Friday, 10 January 2025

Mountbatten on Partition.

In the second Nehru Memorial lecture, delivered in 1968, Lord Mountbatten revealed that he had demanded plenipotentiary powers from Atlee- in other words, he was the first Viceroy not subordinate to the Secretary of State for India. He was truly a 'pro-consul'. His second revelation had to do with why he brought forward the date for the transfer of power. He had previously met the Indian political leaders who seemed in no great hurry. Indeed, Nehru thought India's most salient problem was economic while others mentioned niceties of constitutional law.

Then he talked to British officials. 

I invited the eleven Governors of the provinces of British India to stay with me and had fruitful meetings with them. They told me of the August riots in Calcutta with 5,000 dead and 15,000 injured, followed by massacres in Noakhali and then Bihar, which had now reached the Punjab. They gave me a terrifying picture of the internal situation, as the pendulum of counter-massacres between the communities was swinging ever higher. Their accounts convinced me that the transfer of power would have to take place much earlier than we had planned in London. I then invited the Residents of the Political Department in the principal Indian States to stay with me for discussions. They painted an equally black picture. I had been friends with ten of the principal ruling Princes since we were on the Prince of Wales’ staff together twenty-five years before. Practically all came to see me now to renew their friendship and offer their help. Their views could not have been more disturbing.

In other words, British officials and even bone-headed Princes saw the looming catastrophe. Tens of thousands- perhaps hundreds of thousands would be killed. Yet Indian politicians weren't talking about how peace was to be maintained or an orderly exchange of populations (in the event of partition) could be effected. 

I tried to tempt Jinnah by offering him Bengal and the Punjab unpartitioned

there was no point doing so. On Direct Action Day in Calcutta, the Hindu majority had turned the tables on Premier Suhrawardy and his Muslim goons. In other words, just being in charge of the whole Province didn't mean you could impose your will. The minority would prevail in districts where it was the majority.  

provided he would agree that, though the Provinces with Muslim majorities would have self-government, they must be within an overall federal government at the centre. However, he said he would sooner have a moth-eaten Pakistan that owed no allegiance to a central government

and thus have an Army of its own 

than a larger and more important area which came under it.

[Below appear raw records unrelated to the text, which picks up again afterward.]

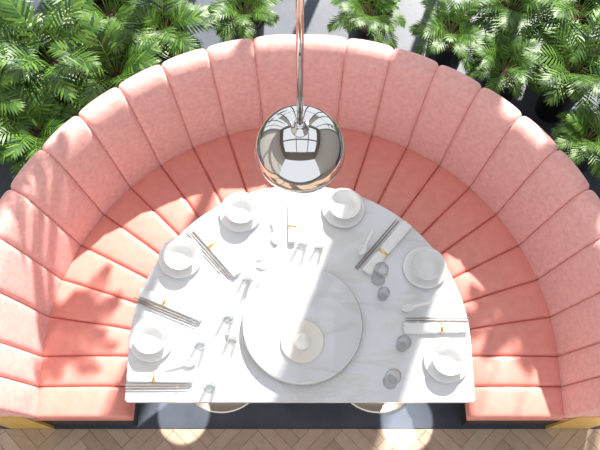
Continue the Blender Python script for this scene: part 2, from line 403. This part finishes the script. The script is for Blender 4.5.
# hanging planters (their fronds cast the leaf shadows on the bench)
for i,(x,y,z,s) in enumerate([(-.55,1.85,1.78,.62),(-.98,1.80,1.65,.55),(1.50,1.90,1.75,.62),(1.72,2.0,1.40,.62),(1.80,2.25,2.1,.62)]):
    e=empty('hanging_planter',(x,y,z),i*1.3)
    lathe('hanging_bowl',[(0,-.09),(.04,-.085),(.07,-.06),(.085,-.02),(.09,0),(.082,0),(.07,-.03),(0,-.03)],M_pot,32,e)
    o=bpy.data.objects.new('foliage',PM[(i+1)%4]); col.objects.link(o); o.parent=e; o.location=(0,0,-.03); o.scale=(s,s,s)
    V=[];F=[]
    for k in range(3):
        a=2*math.pi*k/3; ax,ay=.086*math.cos(a),.086*math.sin(a); r=.0015; nb=len(V)
        for (bx,by,bz) in ((ax,ay,0),(0,0,.5)):
            for t in range(3): V.append((bx+r*math.cos(t*2.1),by+r*math.sin(t*2.1),bz))
        for t in range(3): F.append((nb+t,nb+(t+1)%3,nb+3+(t+1)%3,nb+3+t))
    nb=len(V); r=.002
    for bz in (.5,5.55-z):
        for t in range(3): V.append((r*math.cos(t*2.1),r*math.sin(t*2.1),bz))
    for t in range(3): F.append((nb+t,nb+(t+1)%3,nb+3+(t+1)%3,nb+3+t))
    obj('hanging_wires',V,F,M_frame,False,e)

# ---------------------------------------------------------------- light, world, camera
w=bpy.data.worlds.new('World'); S.world=w; w.use_nodes=True
bg=w.node_tree.nodes['Background']; bg.inputs[0].default_value=(.90,.945,1,1); bg.inputs[1].default_value=1.3
sl=bpy.data.lights.new('sun','SUN'); sl.energy=11; sl.angle=math.radians(.9); sl.color=(1,.95,.88)
so=bpy.data.objects.new('sun',sl); col.objects.link(so)
el=math.radians(41); az=math.radians(20)
d=Vector((math.sin(az)*math.cos(el),math.cos(az)*math.cos(el),math.sin(el)))
so.rotation_euler=d.to_track_quat('Z','Y').to_euler(); so.location=(1,6,8)
for (sx,sy,tx,ty) in ((-.8,-3.3,-.59,.06),(.75,-3.3,.54,.02)):  # spots and housings added to imitate sun patches on the floor
    e=empty('added_floor_spot',(sx,sy,5.5))
    dd=Vector((sx-tx,sy-ty,5.4)).normalized()
    h=lathe('added_spot_housing',[(0,.12),(.05,.12),(.055,.11),(.055,-.06),(.05,-.06),(.045,.02),(0,.03)],M_frame,32,e,(0,0,-.12))
    h.rotation_euler=dd.to_track_quat('Z','Y').to_euler()
    l=bpy.data.lights.new('added_spot_beam','SPOT'); l.energy=4500; l.spot_size=math.radians(2.5); l.spot_blend=.1; l.shadow_soft_size=.01; l.color=(1,.96,.9)
    lo=bpy.data.objects.new('added_spot_beam',l); col.objects.link(lo); lo.parent=e; lo.location=(dd*-.2)+Vector((0,0,-.12)); lo.rotation_euler=h.rotation_euler
cam=bpy.data.cameras.new('camera'); cam.lens=48; cam.sensor_width=36
co=bpy.data.objects.new('camera',cam); col.objects.link(co); co.location=(0,-.448,4.15); co.rotation_euler=(math.radians(20),0,0)
S.camera=co
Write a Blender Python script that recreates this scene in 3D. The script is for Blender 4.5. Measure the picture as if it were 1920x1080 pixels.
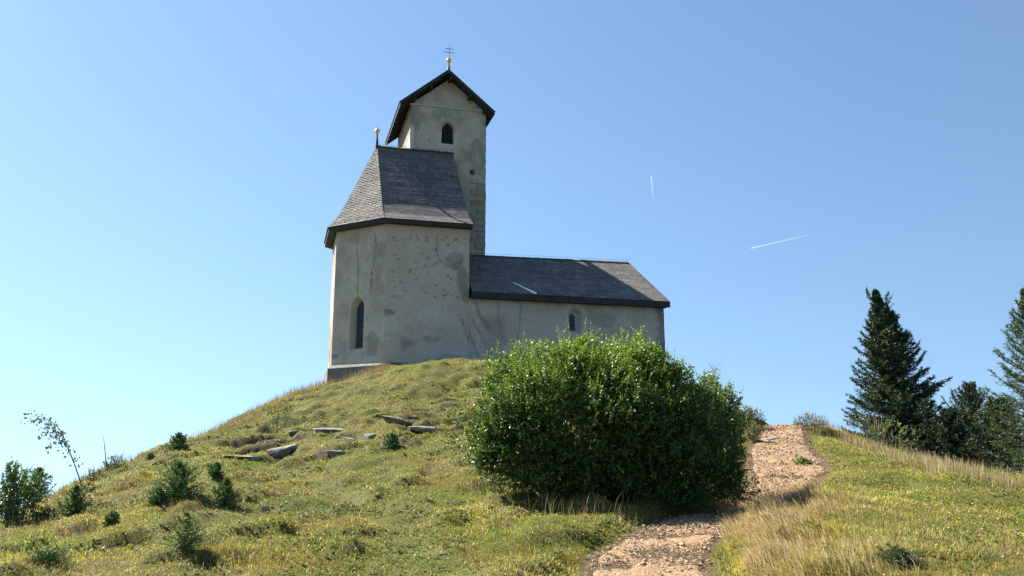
import bpy, math, random
import numpy as np
from math import sin, cos, tan, radians, pi, hypot, sqrt, atan2, exp
from mathutils import Vector, Matrix
for o in list(bpy.data.objects): bpy.data.objects.remove(o)
S = bpy.context.scene
# ------------------------------------------------------------------ camera, sky, sun, exposure
FPX, PITCH, EYE = 1600.0, radians(11.5), 1.6
cam_d = bpy.data.cameras.new("camera"); cam = bpy.data.objects.new("camera", cam_d); S.collection.objects.link(cam)
cam_d.sensor_width = 36; cam_d.lens = FPX / 1920 * 36; cam_d.clip_start = 0.1; cam_d.clip_end = 200000
cam.location = (0, 0, EYE); cam.rotation_euler = (pi / 2 + PITCH, 0, 0); S.camera = cam
AZ = radians(15.3)                                            # heading of the church's long wall
U = Vector((cos(AZ), sin(AZ), 0)); V = Vector((-sin(AZ), cos(AZ), 0))
SL = (-0.685, 0.715, 1.0)                                      # towards the sun, in the church's own axes
SUN = (U * SL[0] + V * SL[1] + Vector((0, 0, SL[2]))).normalized()
sun_el = math.asin(SUN.z); sun_rot = atan2(SUN.x, SUN.y)
W = bpy.data.worlds.new("World"); S.world = W; W.use_nodes = True
nt = W.node_tree; nt.nodes.clear()
out = nt.nodes.new('ShaderNodeOutputWorld'); bg = nt.nodes.new('ShaderNodeBackground'); sky = nt.nodes.new('ShaderNodeTexSky')
sky.sky_type = 'NISHITA'; sky.sun_disc = False; sky.sun_elevation = sun_el; sky.sun_rotation = sun_rot
sky.altitude = 1500; sky.air_density = 1.4; sky.dust_density = 0.7; sky.ozone_density = 4.5
tc = nt.nodes.new('ShaderNodeTexCoord'); sx = nt.nodes.new('ShaderNodeSeparateXYZ'); mx = nt.nodes.new('ShaderNodeMath'); mx.operation = 'MAXIMUM'; mx.inputs[1].default_value = 0.0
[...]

For the reason I've mentioned.  

I then ascertained from the Congress and Sikh leaders that, heartbroken though they were at the very thought of partitioning India, if the Muslim League would not accept a transfer of power on any other basis, they would have no option but to accept if they were not to remain indefinitely under British rule. At this stage of developments such an alternative would have been unthinkable and also quite unworkable. There had been no recruitment to the Indian Civil Service or Police since 1939 and the British means of administering India were irreversibly running down. However, I was determined that the British should not be saddled with the responsibility of breaking up the unity of India, which it had taken them so many years to create and build up. So I devised a scheme whereby the elected members of the Constituent Assembly should vote, province by province, whether they wished power to be transferred to a unified or a partitioned India.

Thus Mountbatten was able to throw not just the blame for dividing India on to the Indians, he also absolved the Brits of responsibility for the Partition genocide. To be fair, it was indeed the fault of the Indians that they made no provision for vulnerable minorities. But, being independent does mean you can choose to let innocent people of your own kind die horrible deaths. Still, it must be said, Mountbatten lets the cat out of the bag when he tells us that it was he, nobody else, who gave the leaders of the two new dominions just ten weeks before power was transferred. True, they probably would still have done nothing if given ten months, yet it tells against Mountbatten himself. He was, after all, a sailor not a statesman. Still, what he was doing was giving Atlee- and thus the Labour party- an alibi for the Partition blood-letting. Mountbatten had been a 'pro-consul'. Everything was his fault. The problem with this view is that the British Constitution firmly subordinated the Viceroy to the Secretary of State for India. It wasn't till the office of Viceroy was replaced by that of Governor General that the Crown in Parliament ceased to be paramount.